La Guardia also served as Director of the U.S. Office of Civilian Defense from 1941 to 1942. Shortly after leaving office in 1945, La Guardia became Director General of the United Nations Relief and Rehabilitation Administration. La Guardia is remembered for his passionate leadership in defense of social causes. He died on September 20, 1947.

In the early 1990s, the Friends of La Guardia Place raised funds to renovate the barren public plazas along the east side of the street. The buildings along this stretch had been razed decades earlier to make way for the never built Fifth Avenue South connector to the unrealized Lower Manhattan Expressway. As part of these landscape improvements, the Friends commissioned this sculpture of La Guardia for the neighborhood in which he was raised.

Having considered the designs of several artists, the monument committee selected Neil Estern’s active full-figure representation, in which La Guardia is shown gesticulating in mid-stride, with his mouth wide open in speech. Brooklyn-based sculptor Estern, formerly President of the National Sculpture Society, also created the statue of John F. Kennedy in Grand Army Plaza, Brooklyn, as well as a sculpture of Franklin Delano Roosevelt, Eleanor Roosevelt, and their dog Fala, at the FDR Memorial in Washington, D. C.

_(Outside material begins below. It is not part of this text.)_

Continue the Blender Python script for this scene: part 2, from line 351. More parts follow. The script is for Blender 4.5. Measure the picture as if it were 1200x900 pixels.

On October 19, 1994 the LaGuardia sculpture was formally dedicated in a ceremony presided over by Al McGrath, the late president of the Friends of La Guardia Place. Participants included included L. Jay Oliva, president of New York University, and four mayors, Abraham D. Beame (served 1974-1977), Edward I. Koch (served 1978-1989), David N. Dinkins (served 1990-1993), and Mayor Giuliani (served 1994-2001).